Seymour Flops
Diamond Member
Texas’ controversial immigration law has become a blueprint for other states | CNN
Iowa is nowhere near the US-Mexico border, but a new immigration law there mirrors parts of a measure passed in Texas. Immigrant communities are worried.
amp.cnn.com
“I feel powerless. I feel frustrated,” says Acosta, a community organizer for the Iowa Migrant Movement for Justice. “What can I tell people? I can’t tell them, ‘Oh, no, everything is going to be fine.’ I don’t know if everything is going to be fine. Right now, it’s not fine at all.”
Last month, Iowa lawmakers swiftly passed a bill that would allow local police to arrest some undocumented immigrants and give state judges the power to order deportations. And Wednesday, the state’s governor signed it. The law isn’t scheduled to go into effect until July 1, but Acosta and other advocates say concern and confusion are already running high in immigrant communities.
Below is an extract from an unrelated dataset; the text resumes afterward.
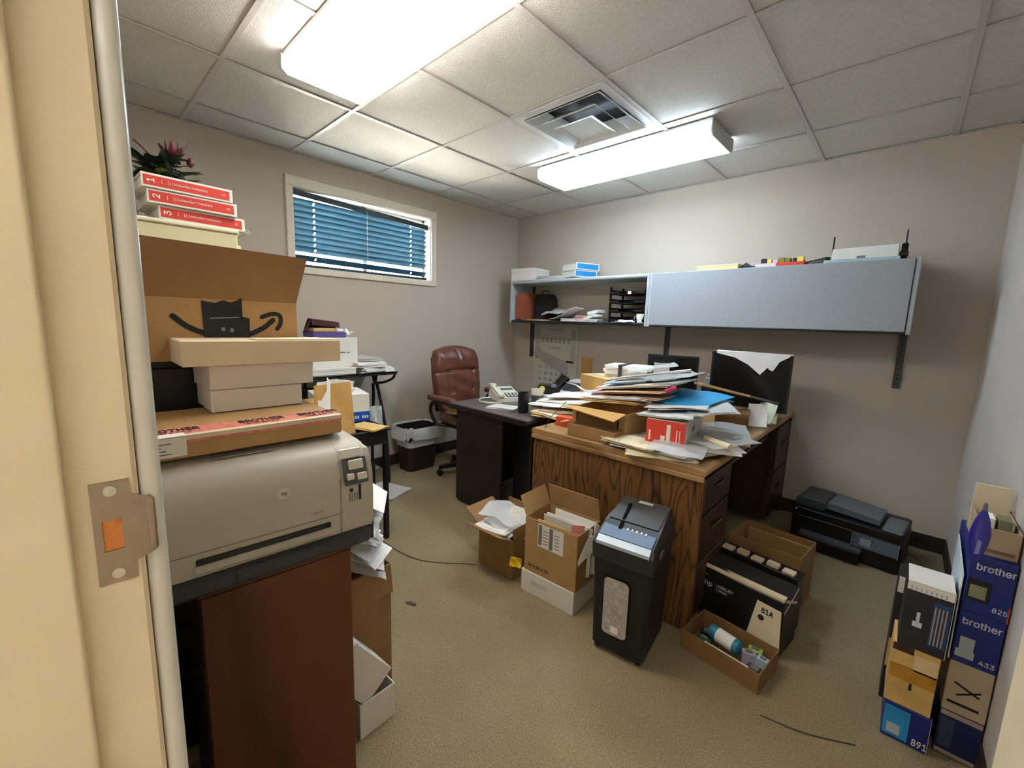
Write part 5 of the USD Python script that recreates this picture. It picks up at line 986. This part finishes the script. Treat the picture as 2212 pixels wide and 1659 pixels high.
# ------------------------------------------------------------------ black multifunction printer on the floor
mf = thing('inkjet_printer', 'black multifunction inkjet printer on the carpet by the back wall', 'printer', (3.165, -.33, 0), -6)
part(mf, 'body', rbox(-.265, -.17, .005, .265, .19, .18, .03, 6), blackM, smooth=40); part(mf, 'paper_cassette', rbox(-.20, -.235, .01, .10, -.1705, .075, .02, 6), blackG, smooth=40)
part(mf, 'output_tray', hull([(-.20, -.235, .076), (.10, -.235, .076), (-.20, -.172, .082), (.10, -.172, .082), (-.20, -.235, .09), (.10, -.235, .09), (-.20, -.18, .10), (.10, -.18, .10)]), greyD)
part(mf, 'scanner_lid', rbox(-.262, -.165, .1805, .262, .19, .225, .03, 6), blackM, smooth=40)
cpn = part(mf, 'control_panel', put(cbox(-.0, 0, 0, .20, .075, .012, .004), (.05, -.185, .10), (1, 0, 0), (0, .25, 1)), M('panel_blue_grey', (70, 84, 96), .25)); part(cpn, 'display', put(cbox(.035, .018, .0122, .085, .058, .014, .0005), (.05, -.185, .10), (1, 0, 0), (0, .25, 1)), M('lcd_grey', (126, 128, 136), .2)); part(cpn, 'panel_rim', put(cat(cbox(-.002, -.002, .0, .0, .077, .014, 0), cbox(.2002, -.002, 0, .2022, .077, .014, 0)), (.05, -.185, .10), (1, 0, 0), (0, .25, 1)), chromeM)
part(mf, 'feeder_hump', rbox(-.262, -.12, .2255, -.10, .14, .285, .05, 7, axis=1), M('feeder_grey', (58, 62, 66), .4), smooth=40)
part(mf, 'feeder_tray', hull([(-.098, -.11, .245), (.15, -.11, .232), (-.098, .13, .245), (.15, .13, .232), (-.098, -.11, .285), (.0, -.11, .262), (.15, -.11, .262), (-.098, .13, .285), (0, .13, .262), (.15, .13, .262)]), M('feeder_tray', (96, 104, 110), .35))
part(mf, 'lid_corner', cbox(.165, -.16, .2255, .255, .10, .238, .006), M('feeder_tray', (96, 104, 110), .35)); part(mf, 'led', cbox(-.245, -.1715, .21, -.238, -.1655, .22, .001), inkW)
solo('floor_cable', tube(curve([(3.40, -.10, .004), (3.50, -.22, .004), (3.56, -.50, .004), (3.58, -.8, .004)], 24), .004, 6), greyM, 'grey cable on the carpet along the right wall', 'cable')

# ------------------------------------------------------------------ stacked printer cartons by the right wall
def pbox(name, label, x0, x1, y0, y1, z0, z1, c, rz=0):
    o = thing(name, label, 'carton', ((x0 + x1) / 2, (y0 + y1) / 2, z0), rz); w_, d_, h_ = (x1 - x0) / 2, (y1 - y0) / 2, z1 - z0
    part(o, 'body', cbox(-w_, -d_, 0, w_, d_, h_, .002), c); return o, w_, d_, h_
def fp(o, name, d_, x, z, w_, h_, c, t_=.0006): return part(o, name, cbox(x, -d_ - t_ - .0002, z, x + w_, -d_ - .0002, z + h_, 0), c)
o, w_, d_, h_ = pbox('blue_carton', 'dark blue printer carton with a light blue picture, bottom of the left stack', 3.385, 3.495, -1.80, -1.62, 0, .125, blueM)
p = fp(o, 'picture', d_, -w_ + .002, .01, .062, .105, skyB); part(p, 'pictured_printer', cbox(-w_ + .012, -d_ - .0014, .02, -w_ + .045, -d_ - .0009, .055, 0), M('picture_grey', (176, 186, 190), .5))
part(o, 'lettering', lettering('891', .022, (.018, -d_ - .0006, .012), (1, 0, 0), (0, 0, 1), True, width=.035), inkW); part(o, 'white_side', cbox(w_ + .0002, -d_, .0, w_ + .001, -d_ + .012, h_, 0), whiteM)
o, w_, d_, h_ = pbox('gold_carton', 'carton with a golden sand print in the left stack', 3.38, 3.49, -1.797, -1.65, .1255, .335, M('sand_print', (206, 170, 104), .55, vary=.14, scale=14))
fp(o, 'gold_band', d_, -w_ + .001, .09, 2 * w_ - .002, .05, M('gold_print', (184, 132, 44), .5, vary=.2, scale=18)); fp(o, 'pale_patch', d_, .0, .135, w_ - .002, .055, M('sand_pale', (224, 196, 150), .55)); part(o, 'figure', put(prism([(-.004, 0), (.004, 0), (.003, .02), (.0, .026), (-.003, .02)], .0008), (.0, -d_ - .0004, .065), (1, 0, 0), (0, 0, 1)), inkM); fp(o, 'dark_top', d_, -w_ + .001, .185, w_ * .9, .024, M('dark_brown_print', (60, 36, 20), .5))
o, w_, d_, h_ = pbox('black_print_carton', 'tall black carton with a white top band and blue stripes, top of the left stack', 3.388, 3.494, -1.80, -1.665, .3355, .555, M('charcoal_print', (34, 34, 38), .5), 0)
fp(o, 'white_band', d_, -w_ + .001, .192, 2 * w_ - .002, .027, whiteM); part(o, 'white_top', cbox(-w_ + .001, -d_, h_ + .0001, w_ - .001, d_, h_ + .001, 0), whiteM); p = fp(o, 'stripes', d_, .012, .03, w_ - .014, .145, M('deep_blue_print', (30, 60, 110), .5, vary=.4, scale=60))
part(p, 'colour_line', cat(*[cbox(.016 + .008 * k, -d_ - .0014, .035, .019 + .008 * k, -d_ - .0009, .16, 0) for k in range(4)]), M('ochre_print', (176, 150, 104), .5)); part(o, 'tower_icon', cat(cbox(-.028, -d_ - .001, .075, -.006, -d_ - .0004, .093, 0), cbox(-.021, -d_ - .001, .0932, -.013, -d_ - .0004, .125, 0)), M('icon_pale', (190, 196, 214), .5)); part(o, 'band_marks', cat(*[cbox(-w_ + .01 + .011 * k, -d_ - .0012, .194, -w_ + .012 + .011 * k, -d_ - .0009, .206, 0) for k in range(8)]), M('mark_blue', (110, 140, 180), .5)); part(o, 'white_edge', cbox(w_ + .0002, -d_, 0, w_ + .0012, -d_ + .008, h_, 0), whiteM)
o, w_, d_, h_ = pbox('black_print_carton', 'narrow black carton with a white top, peeking out left of the tall black one', 3.374, 3.47, -1.615, -1.50, 0, .48, M('charcoal_print', (34, 34, 38), .5)); fp(o, 'white_band', d_, -w_ + .001, .42, 2 * w_ - .002, .059, whiteM); fp(o, 'sand_band', d_, -w_ + .001, .13, 2 * w_ - .002, .11, M('sand_print', (206, 170, 104), .55))
X0_, X1_ = 3.512, 3.606
o, w_, d_, h_ = pbox('blue_carton', 'dusty navy carton, bottom of the right stack by the door leaf', X0_, X1_, -1.755, -1.40, 0, .155, blueD); fp(o, 'pale_edge', d_, -w_ + .002, .138, 2 * w_ - .004, .016, M('edge_beige', (170, 156, 140), .6)); fp(o, 'lower_edge', d_, -w_ + .002, .004, 2 * w_ - .004, .014, M('edge_beige', (170, 156, 140), .6)); fp(o, 'scuff', d_, -w_ + .006, .03, .03, .10, M('navy_scuff', (60, 70, 104), .6))
o, w_, d_, h_ = pbox('beige_carton', 'beige carton with dark printed arrows in the right stack', X0_, X1_, -1.755, -1.42, .1555, .325, M('beige_carton', (186, 170, 146), .65)); 
for q in (put(cbox(0, 0, 0, .06, .006, .0006, 0), (-.03, -d_ - .0003, .10), (1, 0, -.45), (.45, 0, 1)), put(cbox(0, 0, 0, .06, .005, .0006, 0), (-.02, -d_ - .0003, .06), (1, 0, .7), (-.7, 0, 1)), cbox(-.038, -d_ - .0009, .03, .03, -d_ - .0003, .038, 0)): part(o, 'printed_stroke', q, inkM)
o, w_, d_, h_ = pbox('royal_blue_carton', 'royal blue carton with pale lettering and a pictured white printer, lower of the two', X0_, X1_, -1.755, -1.42, .3255, .495, blueM); part(o, 'lettering', lettering('brother', .020, (-.040, -d_ - .0004, .13), (1, 0, 0), (0, 0, 1), True, width=.08), M('logo_pale', (196, 196, 216), .5)); part(o, 'pictured_printer', cat(cbox(-.042, -d_ - .001, .02, -.002, -d_ - .0004, .045, 0), cbox(-.036, -d_ - .001, .0452, -.005, -d_ - .0004, .088, 0)), M('picture_grey', (176, 186, 190), .5)); part(o, 'model_number', lettering('433', .014, (.008, -d_ - .0004, .016), (1, 0, 0), (0, 0, 1), True, width=.032), M('logo_pale', (196, 196, 216), .5))
o, w_, d_, h_ = pbox('royal_blue_carton', 'royal blue carton with pale lettering and a dark pictured machine, upper of the two', X0_, X1_, -1.755, -1.42, .4955, .675, blueM); part(o, 'lettering', lettering('brother', .020, (-.034, -d_ - .0004, .140), (1, 0, 0), (0, 0, 1), True, width=.078), M('logo_pale', (196, 196, 216), .5)); p = part(o, 'pictured_printer', cbox(-.044, -d_ - .001, .04, .004, -d_ - .0004, .108, 0), blackM); part(p, 'pictured_tray', cbox(-.038, -d_ - .0016, .05, -.004, -d_ - .0011, .09, 0), M('picture_olive', (130, 130, 100), .5)); part(o, 'model_number', lettering('825', .014, (.012, -d_ - .0004, .022), (1, 0, 0), (0, 0, 1), True, width=.03), M('logo_pale', (196, 196, 216), .5)); part(o, 'orange_edge', cbox(w_ - .003, -d_ - .001, .0, w_, -d_ - .0004, .05, 0), M('orange_print', (208, 78, 36), .5))
tk = carton('kraft_carton', 'small tan carton with white packets on top of the right stack', 'carton', .085, .26, .085, M('tan_carton', (180, 156, 130), .7), (3.562, -1.60, .6757), 0, flaps={})
part(tk, 'print', cbox(-.035, -.1306, .012, .035, -.1301, .022, 0), M('carton_print', (120, 96, 84), .6))
for k, (x, c) in enumerate([(-.022, paperM), (.012, M('olive_packet', (120, 122, 90), .6))]): solo('packet', cbox(-.014, -.03, 0, .014, .03, .10, .002), c, ['white', 'olive'][k] + ' packet standing in the tan carton on the right stack', 'packet', (3.562 + x, -1.66, .68))
solo('cream_board', cbox(-.042, -.004, 0, .042, .004, .16, .001), paperC, 'cream flap board standing behind the packets on the right stack', 'board', (3.56, -1.52, .68))
fl = thing('blue_ink_pouch', 'pointed glossy blue pouch hanging at the left of the royal blue cartons', 'pouch', (3.518, -1.772, .66), 0)
pr_ = [(.0, 0), (.012, .02), (.020, .06), (.022, .09), (.016, .13), (.008, .155), (.004, .165)]
part(fl, 'pouch', loft([[(-r_ * math.cos(t_) , r_ * .5 * math.sin(t_), z) for t_ in np.linspace(0, 2 * PI, 18, endpoint=False)] for r_, z in [(max(a, .003), b) for a, b in pr_]]), M('gloss_blue', (44, 40, 140), .2, spec=.6), smooth=50); part(fl, 'tip', mv(lathe([(.0001, 0), (.006, .002), (.004, .022), (.0001, .026)], 12), 0, 0, .16), M('tip_grey', (96, 92, 110), .3), smooth=40); part(fl, 'highlight_panel', put(prism([(-.006, .03), (.004, .033), (.005, .07), (-.003, .075)], .0008), (0, -.0125, 0), (1, 0, 0), (0, 0, 1)), M('pouch_lilac', (130, 126, 190), .4))
solo('white_flap', hull([(0, 0, 0), (.003, 0, 0), (0, .24, .0), (.003, .24, 0), (-.003, .0, .28), (.0, .0, .28), (-.006, .22, .33), (-.003, .22, .33)]), M('pale_blue_card', (206, 218, 224), .6), 'pale blue white card standing against the left side of the royal blue cartons', 'card', (3.506, -1.75, .3255))
# cords on the carpet
solo('carpet_cable', tube(curve([(.55, -2.02, .003), (.75, -2.3, .003), (1.05, -2.35, .003), (1.45, -2.32, .003), (1.72, -2.12, .003)], 40), .002, 5), M('cord_dark', (70, 60, 44), .7), 'thin dark cord curving over the carpet towards the cartons', 'cord')
solo('carpet_seam', tube(curve([(3.08, -2.02, .001), (3.20, -1.99, .001), (3.33, -1.92, .001)], 20), .003, 5), M('cord_dark', (70, 60, 44), .7), 'dark frayed seam line on the carpet right of the kraft tray', 'seam')
solo('carpet_scrap', sheet(.05, .015, .002, .002, 250), M('cord_dark', (70, 60, 44), .7), 'small dark scrap on the open carpet', 'scrap', (1.75, -2.55, .0005), 20)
Confusion and concern? No kidding?
That’s what Americans and legal immigrants are feeling about their government turning on them. Why, they wonder, are illegals so pampered and protected, while the law-abiding are expected to put up with the murders rapes overdoses and loss of resources that follow Biden’s open border policy.
If she asked me that question, I would say “Yes, Ma’am! You need to move back to your home until you are invited into mine.”